GIVEN EXERCISE
Copy the full set of lines exactly as given.

>> START COLLECTED MATERIAL

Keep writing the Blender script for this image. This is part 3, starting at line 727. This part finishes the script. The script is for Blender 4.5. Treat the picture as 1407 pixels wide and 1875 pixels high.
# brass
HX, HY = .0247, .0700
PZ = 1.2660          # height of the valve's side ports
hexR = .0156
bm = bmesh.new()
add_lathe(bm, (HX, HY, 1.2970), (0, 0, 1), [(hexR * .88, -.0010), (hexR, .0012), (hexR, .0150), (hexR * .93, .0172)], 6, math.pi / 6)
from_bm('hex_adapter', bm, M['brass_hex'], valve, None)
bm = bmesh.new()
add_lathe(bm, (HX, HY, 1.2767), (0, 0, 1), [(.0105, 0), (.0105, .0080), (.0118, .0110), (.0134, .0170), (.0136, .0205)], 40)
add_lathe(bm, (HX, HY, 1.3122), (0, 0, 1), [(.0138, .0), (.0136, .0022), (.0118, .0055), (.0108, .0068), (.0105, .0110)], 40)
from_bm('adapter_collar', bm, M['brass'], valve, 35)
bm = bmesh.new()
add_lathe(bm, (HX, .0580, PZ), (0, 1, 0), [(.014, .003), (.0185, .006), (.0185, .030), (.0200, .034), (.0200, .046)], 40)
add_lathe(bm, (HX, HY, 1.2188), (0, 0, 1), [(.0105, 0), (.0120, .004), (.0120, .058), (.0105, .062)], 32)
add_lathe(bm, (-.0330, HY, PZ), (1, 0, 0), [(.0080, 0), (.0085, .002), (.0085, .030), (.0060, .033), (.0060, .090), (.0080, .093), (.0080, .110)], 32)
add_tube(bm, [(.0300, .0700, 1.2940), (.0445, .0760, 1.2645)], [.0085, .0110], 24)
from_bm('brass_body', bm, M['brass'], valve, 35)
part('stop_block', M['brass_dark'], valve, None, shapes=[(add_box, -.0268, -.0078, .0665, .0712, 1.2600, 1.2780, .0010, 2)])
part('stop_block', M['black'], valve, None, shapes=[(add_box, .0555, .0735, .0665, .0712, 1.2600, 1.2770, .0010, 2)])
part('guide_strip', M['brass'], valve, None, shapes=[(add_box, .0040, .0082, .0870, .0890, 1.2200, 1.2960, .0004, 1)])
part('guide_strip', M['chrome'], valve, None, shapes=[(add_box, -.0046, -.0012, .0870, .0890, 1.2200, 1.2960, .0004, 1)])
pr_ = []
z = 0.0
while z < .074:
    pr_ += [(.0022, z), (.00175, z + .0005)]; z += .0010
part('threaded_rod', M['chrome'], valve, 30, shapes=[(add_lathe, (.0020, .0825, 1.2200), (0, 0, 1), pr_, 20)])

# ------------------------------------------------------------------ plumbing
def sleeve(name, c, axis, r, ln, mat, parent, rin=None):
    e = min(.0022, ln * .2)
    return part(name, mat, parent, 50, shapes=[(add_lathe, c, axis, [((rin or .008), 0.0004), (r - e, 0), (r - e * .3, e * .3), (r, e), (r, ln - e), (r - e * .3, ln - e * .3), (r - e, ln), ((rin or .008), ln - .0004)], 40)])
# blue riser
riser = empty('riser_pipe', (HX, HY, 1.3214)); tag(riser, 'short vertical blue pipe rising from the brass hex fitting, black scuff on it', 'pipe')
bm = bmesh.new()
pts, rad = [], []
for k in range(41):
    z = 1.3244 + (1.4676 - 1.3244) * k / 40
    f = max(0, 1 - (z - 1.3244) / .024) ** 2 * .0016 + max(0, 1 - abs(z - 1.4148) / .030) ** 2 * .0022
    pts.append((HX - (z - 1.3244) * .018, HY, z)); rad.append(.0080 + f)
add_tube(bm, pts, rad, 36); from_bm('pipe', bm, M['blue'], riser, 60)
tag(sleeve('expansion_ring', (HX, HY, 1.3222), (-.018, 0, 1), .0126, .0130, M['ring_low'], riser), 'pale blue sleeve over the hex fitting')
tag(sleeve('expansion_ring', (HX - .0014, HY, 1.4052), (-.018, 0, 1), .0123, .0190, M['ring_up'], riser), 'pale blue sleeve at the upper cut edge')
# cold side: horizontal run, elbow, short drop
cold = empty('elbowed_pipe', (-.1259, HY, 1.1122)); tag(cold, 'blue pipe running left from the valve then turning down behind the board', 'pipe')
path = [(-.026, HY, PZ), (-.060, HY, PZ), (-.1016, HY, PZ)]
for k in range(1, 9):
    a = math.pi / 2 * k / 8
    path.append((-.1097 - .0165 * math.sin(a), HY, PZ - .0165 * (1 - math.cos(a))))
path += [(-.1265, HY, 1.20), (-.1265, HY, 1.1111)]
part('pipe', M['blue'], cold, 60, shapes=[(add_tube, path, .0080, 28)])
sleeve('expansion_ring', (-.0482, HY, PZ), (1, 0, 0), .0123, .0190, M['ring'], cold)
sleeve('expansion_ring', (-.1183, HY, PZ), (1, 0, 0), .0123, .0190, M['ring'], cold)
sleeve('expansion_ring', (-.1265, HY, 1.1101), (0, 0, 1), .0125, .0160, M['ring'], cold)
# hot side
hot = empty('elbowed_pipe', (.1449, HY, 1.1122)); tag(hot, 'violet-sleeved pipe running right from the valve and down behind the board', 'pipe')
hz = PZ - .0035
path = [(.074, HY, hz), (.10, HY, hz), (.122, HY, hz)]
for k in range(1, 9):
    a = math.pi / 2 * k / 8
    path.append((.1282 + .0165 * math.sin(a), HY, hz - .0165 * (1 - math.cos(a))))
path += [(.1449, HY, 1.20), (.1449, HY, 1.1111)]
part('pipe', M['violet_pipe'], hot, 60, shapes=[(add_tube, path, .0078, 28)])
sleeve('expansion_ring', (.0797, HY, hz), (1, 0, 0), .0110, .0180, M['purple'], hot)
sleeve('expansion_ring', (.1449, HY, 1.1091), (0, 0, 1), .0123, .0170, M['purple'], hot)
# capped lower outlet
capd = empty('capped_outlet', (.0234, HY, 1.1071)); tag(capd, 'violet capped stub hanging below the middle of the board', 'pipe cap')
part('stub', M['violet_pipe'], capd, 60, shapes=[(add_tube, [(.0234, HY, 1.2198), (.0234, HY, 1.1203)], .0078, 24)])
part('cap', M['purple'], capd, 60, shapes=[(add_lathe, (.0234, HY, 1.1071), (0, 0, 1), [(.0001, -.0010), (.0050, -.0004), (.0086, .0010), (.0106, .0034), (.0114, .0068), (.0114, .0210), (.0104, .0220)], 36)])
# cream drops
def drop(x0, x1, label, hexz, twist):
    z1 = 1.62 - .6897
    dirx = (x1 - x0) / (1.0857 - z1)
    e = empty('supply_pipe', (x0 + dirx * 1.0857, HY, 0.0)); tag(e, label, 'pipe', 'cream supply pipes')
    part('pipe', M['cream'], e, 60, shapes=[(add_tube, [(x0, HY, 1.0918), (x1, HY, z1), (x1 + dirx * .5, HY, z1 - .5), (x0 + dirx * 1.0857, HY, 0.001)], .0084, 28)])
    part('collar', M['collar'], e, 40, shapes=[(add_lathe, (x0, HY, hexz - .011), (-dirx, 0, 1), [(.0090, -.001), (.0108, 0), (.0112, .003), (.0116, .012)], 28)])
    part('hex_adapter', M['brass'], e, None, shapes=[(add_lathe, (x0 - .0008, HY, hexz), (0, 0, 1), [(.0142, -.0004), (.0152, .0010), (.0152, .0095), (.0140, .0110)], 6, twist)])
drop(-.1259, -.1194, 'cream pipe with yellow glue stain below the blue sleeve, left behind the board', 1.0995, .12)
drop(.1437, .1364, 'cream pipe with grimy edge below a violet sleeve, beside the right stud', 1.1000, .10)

>> END COLLECTED MATERIAL

RESPONSE TO THE TASK
Keep writing the Blender script for this image. This is part 3, starting at line 727. This part finishes the script. The script is for Blender 4.5. Treat the picture as 1407 pixels wide and 1875 pixels high.
# brass
HX, HY = .0247, .0700
PZ = 1.2660          # height of the valve's side ports
hexR = .0156
bm = bmesh.new()
add_lathe(bm, (HX, HY, 1.2970), (0, 0, 1), [(hexR * .88, -.0010), (hexR, .0012), (hexR, .0150), (hexR * .93, .0172)], 6, math.pi / 6)
from_bm('hex_adapter', bm, M['brass_hex'], valve, None)
bm = bmesh.new()
add_lathe(bm, (HX, HY, 1.2767), (0, 0, 1), [(.0105, 0), (.0105, .0080), (.0118, .0110), (.0134, .0170), (.0136, .0205)], 40)
add_lathe(bm, (HX, HY, 1.3122), (0, 0, 1), [(.0138, .0), (.0136, .0022), (.0118, .0055), (.0108, .0068), (.0105, .0110)], 40)
from_bm('adapter_collar', bm, M['brass'], valve, 35)
bm = bmesh.new()
add_lathe(bm, (HX, .0580, PZ), (0, 1, 0), [(.014, .003), (.0185, .006), (.0185, .030), (.0200, .034), (.0200, .046)], 40)
add_lathe(bm, (HX, HY, 1.2188), (0, 0, 1), [(.0105, 0), (.0120, .004), (.0120, .058), (.0105, .062)], 32)
add_lathe(bm, (-.0330, HY, PZ), (1, 0, 0), [(.0080, 0), (.0085, .002), (.0085, .030), (.0060, .033), (.0060, .090), (.0080, .093), (.0080, .110)], 32)
add_tube(bm, [(.0300, .0700, 1.2940), (.0445, .0760, 1.2645)], [.0085, .0110], 24)
from_bm('brass_body', bm, M['brass'], valve, 35)
part('stop_block', M['brass_dark'], valve, None, shapes=[(add_box, -.0268, -.0078, .0665, .0712, 1.2600, 1.2780, .0010, 2)])
part('stop_block', M['black'], valve, None, shapes=[(add_box, .0555, .0735, .0665, .0712, 1.2600, 1.2770, .0010, 2)])
part('guide_strip', M['brass'], valve, None, shapes=[(add_box, .0040, .0082, .0870, .0890, 1.2200, 1.2960, .0004, 1)])
part('guide_strip', M['chrome'], valve, None, shapes=[(add_box, -.0046, -.0012, .0870, .0890, 1.2200, 1.2960, .0004, 1)])
pr_ = []
z = 0.0
while z < .074:
    pr_ += [(.0022, z), (.00175, z + .0005)]; z += .0010
part('threaded_rod', M['chrome'], valve, 30, shapes=[(add_lathe, (.0020, .0825, 1.2200), (0, 0, 1), pr_, 20)])

# ------------------------------------------------------------------ plumbing
def sleeve(name, c, axis, r, ln, mat, parent, rin=None):
    e = min(.0022, ln * .2)
    return part(name, mat, parent, 50, shapes=[(add_lathe, c, axis, [((rin or .008), 0.0004), (r - e, 0), (r - e * .3, e * .3), (r, e), (r, ln - e), (r - e * .3, ln - e * .3), (r - e, ln), ((rin or .008), ln - .0004)], 40)])
# blue riser
riser = empty('riser_pipe', (HX, HY, 1.3214)); tag(riser, 'short vertical blue pipe rising from the brass hex fitting, black scuff on it', 'pipe')
bm = bmesh.new()
pts, rad = [], []
for k in range(41):
    z = 1.3244 + (1.4676 - 1.3244) * k / 40
    f = max(0, 1 - (z - 1.3244) / .024) ** 2 * .0016 + max(0, 1 - abs(z - 1.4148) / .030) ** 2 * .0022
    pts.append((HX - (z - 1.3244) * .018, HY, z)); rad.append(.0080 + f)
add_tube(bm, pts, rad, 36); from_bm('pipe', bm, M['blue'], riser, 60)
tag(sleeve('expansion_ring', (HX, HY, 1.3222), (-.018, 0, 1), .0126, .0130, M['ring_low'], riser), 'pale blue sleeve over the hex fitting')
tag(sleeve('expansion_ring', (HX - .0014, HY, 1.4052), (-.018, 0, 1), .0123, .0190, M['ring_up'], riser), 'pale blue sleeve at the upper cut edge')
# cold side: horizontal run, elbow, short drop
cold = empty('elbowed_pipe', (-.1259, HY, 1.1122)); tag(cold, 'blue pipe running left from the valve then turning down behind the board', 'pipe')
path = [(-.026, HY, PZ), (-.060, HY, PZ), (-.1016, HY, PZ)]
for k in range(1, 9):
    a = math.pi / 2 * k / 8
    path.append((-.1097 - .0165 * math.sin(a), HY, PZ - .0165 * (1 - math.cos(a))))
path += [(-.1265, HY, 1.20), (-.1265, HY, 1.1111)]
part('pipe', M['blue'], cold, 60, shapes=[(add_tube, path, .0080, 28)])
sleeve('expansion_ring', (-.0482, HY, PZ), (1, 0, 0), .0123, .0190, M['ring'], cold)
sleeve('expansion_ring', (-.1183, HY, PZ), (1, 0, 0), .0123, .0190, M['ring'], cold)
sleeve('expansion_ring', (-.1265, HY, 1.1101), (0, 0, 1), .0125, .0160, M['ring'], cold)
# hot side
hot = empty('elbowed_pipe', (.1449, HY, 1.1122)); tag(hot, 'violet-sleeved pipe running right from the valve and down behind the board', 'pipe')
hz = PZ - .0035
path = [(.074, HY, hz), (.10, HY, hz), (.122, HY, hz)]
for k in range(1, 9):
    a = math.pi / 2 * k / 8
    path.append((.1282 + .0165 * math.sin(a), HY, hz - .0165 * (1 - math.cos(a))))
path += [(.1449, HY, 1.20), (.1449, HY, 1.1111)]
part('pipe', M['violet_pipe'], hot, 60, shapes=[(add_tube, path, .0078, 28)])
sleeve('expansion_ring', (.0797, HY, hz), (1, 0, 0), .0110, .0180, M['purple'], hot)
sleeve('expansion_ring', (.1449, HY, 1.1091), (0, 0, 1), .0123, .0170, M['purple'], hot)
# capped lower outlet
capd = empty('capped_outlet', (.0234, HY, 1.1071)); tag(capd, 'violet capped stub hanging below the middle of the board', 'pipe cap')
part('stub', M['violet_pipe'], capd, 60, shapes=[(add_tube, [(.0234, HY, 1.2198), (.0234, HY, 1.1203)], .0078, 24)])
part('cap', M['purple'], capd, 60, shapes=[(add_lathe, (.0234, HY, 1.1071), (0, 0, 1), [(.0001, -.0010), (.0050, -.0004), (.0086, .0010), (.0106, .0034), (.0114, .0068), (.0114, .0210), (.0104, .0220)], 36)])
# cream drops
def drop(x0, x1, label, hexz, twist):
    z1 = 1.62 - .6897
    dirx = (x1 - x0) / (1.0857 - z1)
    e = empty('supply_pipe', (x0 + dirx * 1.0857, HY, 0.0)); tag(e, label, 'pipe', 'cream supply pipes')
    part('pipe', M['cream'], e, 60, shapes=[(add_tube, [(x0, HY, 1.0918), (x1, HY, z1), (x1 + dirx * .5, HY, z1 - .5), (x0 + dirx * 1.0857, HY, 0.001)], .0084, 28)])
    part('collar', M['collar'], e, 40, shapes=[(add_lathe, (x0, HY, hexz - .011), (-dirx, 0, 1), [(.0090, -.001), (.0108, 0), (.0112, .003), (.0116, .012)], 28)])
    part('hex_adapter', M['brass'], e, None, shapes=[(add_lathe, (x0 - .0008, HY, hexz), (0, 0, 1), [(.0142, -.0004), (.0152, .0010), (.0152, .0095), (.0140, .0110)], 6, twist)])
drop(-.1259, -.1194, 'cream pipe with yellow glue stain below the blue sleeve, left behind the board', 1.0995, .12)
drop(.1437, .1364, 'cream pipe with grimy edge below a violet sleeve, beside the right stud', 1.1000, .10)